Going The Distance

Make No Mistake

In the words of Confucius, the cautious seldom err. This adage holds especially true for small business.

As Gush expanded Cetacea, he eventually understood the benefits of having a set pricing structure and ultimately put one in place. As Cottrell exported hair-care products to more countries, he altered the packaging and instruction sheets to fit the needs and preferences of various cultures. And as Frank experienced failed partnerships, she learned the hard way about the importance of research. But despite these stumbling blocks, all three entrepreneurs went on to build profitable international businesses.

Learn from those who have gone before you when you take your business into foreign lands. And keep these points in mind:

  • Don't rush in. "Impatience causes [entrepreneurs] to do some stupid things that can jeopardize key relationships," says Monti. It takes time to establish your company in an international market and form lasting business relationships. Although Americans prefer efficiency, much of the rest of the world moves at a slower pace. It all comes down to understanding cultural idiosyncrasies and realizing they play a vital role in all international relationships.
  • Don't consider your business a domestic one in an international market. Instead, develop a real commitment to your company's international clients and partners, and localize your efforts.
  • Don't entrust the management of an international operation solely to U.S. expatriates. "In my opinion, it's not the best strategy," says Monti. "While they understand the company and the product, they don't understand the local practices and culture and don't have the relationships. The best strategy is to have a local general manager with a support staff that could be seeded with U.S. expatriates."
  • Look into using local suppliers. Continuing to rely on your U.S. supply chain instead of a local one could be a major setback. "You really miss out on the opportunity to take advantage of being local," Monti says. "And when you extend that supply chain across a border, not only do you increase the cost of maintaining it, but you also increase the cost of managing it."
  • Loosen up.

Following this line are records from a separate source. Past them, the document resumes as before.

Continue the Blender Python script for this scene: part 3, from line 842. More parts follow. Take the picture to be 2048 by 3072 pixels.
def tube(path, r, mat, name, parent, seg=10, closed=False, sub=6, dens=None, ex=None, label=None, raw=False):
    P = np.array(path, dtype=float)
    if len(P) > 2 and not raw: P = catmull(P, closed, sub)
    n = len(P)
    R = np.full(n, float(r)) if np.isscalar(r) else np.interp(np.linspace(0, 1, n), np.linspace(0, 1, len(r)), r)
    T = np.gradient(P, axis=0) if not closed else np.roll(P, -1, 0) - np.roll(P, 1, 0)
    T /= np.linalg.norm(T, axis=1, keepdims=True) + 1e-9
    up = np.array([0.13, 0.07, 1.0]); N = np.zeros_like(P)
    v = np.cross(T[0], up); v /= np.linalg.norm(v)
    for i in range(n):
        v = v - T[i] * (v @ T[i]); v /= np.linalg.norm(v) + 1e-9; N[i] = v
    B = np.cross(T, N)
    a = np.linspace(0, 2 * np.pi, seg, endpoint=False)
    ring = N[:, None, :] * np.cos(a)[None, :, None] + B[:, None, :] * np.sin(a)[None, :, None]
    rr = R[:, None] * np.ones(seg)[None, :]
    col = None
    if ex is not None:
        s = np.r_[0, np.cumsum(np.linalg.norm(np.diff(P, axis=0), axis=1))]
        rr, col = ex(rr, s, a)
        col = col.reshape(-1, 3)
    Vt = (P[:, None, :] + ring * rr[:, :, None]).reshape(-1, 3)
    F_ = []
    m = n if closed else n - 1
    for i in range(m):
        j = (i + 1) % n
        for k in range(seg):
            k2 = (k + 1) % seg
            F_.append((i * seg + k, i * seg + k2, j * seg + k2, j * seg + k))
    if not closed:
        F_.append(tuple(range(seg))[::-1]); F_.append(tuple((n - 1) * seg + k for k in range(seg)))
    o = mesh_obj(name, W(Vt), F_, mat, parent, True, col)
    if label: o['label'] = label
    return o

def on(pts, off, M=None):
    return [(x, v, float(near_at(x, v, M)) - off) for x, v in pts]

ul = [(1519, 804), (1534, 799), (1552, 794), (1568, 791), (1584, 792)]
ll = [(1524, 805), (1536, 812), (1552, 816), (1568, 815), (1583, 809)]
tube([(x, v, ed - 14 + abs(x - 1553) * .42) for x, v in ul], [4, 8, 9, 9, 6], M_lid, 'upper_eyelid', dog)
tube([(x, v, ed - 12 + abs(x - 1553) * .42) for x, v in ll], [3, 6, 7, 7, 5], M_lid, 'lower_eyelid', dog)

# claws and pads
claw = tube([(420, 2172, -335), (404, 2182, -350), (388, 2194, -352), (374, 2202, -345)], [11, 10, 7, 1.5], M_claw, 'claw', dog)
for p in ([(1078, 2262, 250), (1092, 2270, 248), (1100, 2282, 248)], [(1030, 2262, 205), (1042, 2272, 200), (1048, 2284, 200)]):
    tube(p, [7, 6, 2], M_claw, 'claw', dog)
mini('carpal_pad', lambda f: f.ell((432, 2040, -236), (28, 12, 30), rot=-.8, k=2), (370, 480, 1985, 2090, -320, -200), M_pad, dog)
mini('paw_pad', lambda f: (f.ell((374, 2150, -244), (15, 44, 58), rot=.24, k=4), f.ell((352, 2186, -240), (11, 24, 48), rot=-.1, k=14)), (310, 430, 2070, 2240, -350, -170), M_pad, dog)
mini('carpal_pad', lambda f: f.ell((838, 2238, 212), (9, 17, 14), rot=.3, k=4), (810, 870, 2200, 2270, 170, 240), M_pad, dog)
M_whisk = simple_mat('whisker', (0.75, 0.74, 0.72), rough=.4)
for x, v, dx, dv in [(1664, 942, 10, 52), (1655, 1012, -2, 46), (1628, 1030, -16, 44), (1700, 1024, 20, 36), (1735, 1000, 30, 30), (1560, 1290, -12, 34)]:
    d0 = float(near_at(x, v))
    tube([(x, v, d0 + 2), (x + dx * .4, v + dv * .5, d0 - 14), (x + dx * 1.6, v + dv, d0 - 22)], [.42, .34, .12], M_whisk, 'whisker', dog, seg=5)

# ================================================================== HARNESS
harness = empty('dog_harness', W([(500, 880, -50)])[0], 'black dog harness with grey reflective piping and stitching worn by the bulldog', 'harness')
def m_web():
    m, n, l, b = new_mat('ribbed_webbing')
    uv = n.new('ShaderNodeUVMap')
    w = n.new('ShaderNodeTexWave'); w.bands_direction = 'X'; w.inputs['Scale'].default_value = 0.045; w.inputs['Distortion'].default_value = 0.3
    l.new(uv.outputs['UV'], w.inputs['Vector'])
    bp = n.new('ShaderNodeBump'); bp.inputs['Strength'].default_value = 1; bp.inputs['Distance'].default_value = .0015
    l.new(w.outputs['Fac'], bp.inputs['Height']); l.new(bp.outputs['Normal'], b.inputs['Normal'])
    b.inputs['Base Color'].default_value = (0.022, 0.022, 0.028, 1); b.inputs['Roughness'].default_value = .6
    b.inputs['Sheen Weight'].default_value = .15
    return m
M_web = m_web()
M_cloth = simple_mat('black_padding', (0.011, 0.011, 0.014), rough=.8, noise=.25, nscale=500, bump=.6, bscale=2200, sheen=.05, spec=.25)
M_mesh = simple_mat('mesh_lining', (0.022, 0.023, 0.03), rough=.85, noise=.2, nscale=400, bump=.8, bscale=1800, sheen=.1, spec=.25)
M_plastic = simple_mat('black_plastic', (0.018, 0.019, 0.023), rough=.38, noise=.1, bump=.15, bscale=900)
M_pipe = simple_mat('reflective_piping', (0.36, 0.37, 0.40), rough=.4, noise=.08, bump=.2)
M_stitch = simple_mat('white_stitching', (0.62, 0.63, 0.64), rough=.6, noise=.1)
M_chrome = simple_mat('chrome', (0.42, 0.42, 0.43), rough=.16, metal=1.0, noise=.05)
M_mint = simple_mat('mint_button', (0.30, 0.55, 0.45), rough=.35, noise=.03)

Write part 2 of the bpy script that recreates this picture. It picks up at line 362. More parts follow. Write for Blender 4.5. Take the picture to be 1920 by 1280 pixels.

Being too inflexible or conservative can also hurt your business, especially when it comes to credit terms. "In many cases, an importer will be approached by many exporters, and they'll not only compare the quality of products but also payment terms," Miner explains. "The trend nowadays is toward open account payment terms." Unfortunately, that tendency undermines the safety ensured by a letter of credit. But with competitors in Europe and elsewhere offering lenient options, you really don't have a choice--that is, assuming you've researched the company enough to decide that its reputation and net worth are acceptable. "It's a reality--you have to do it," Miner continues. "If you're going to penetrate a market, you have to be competitive."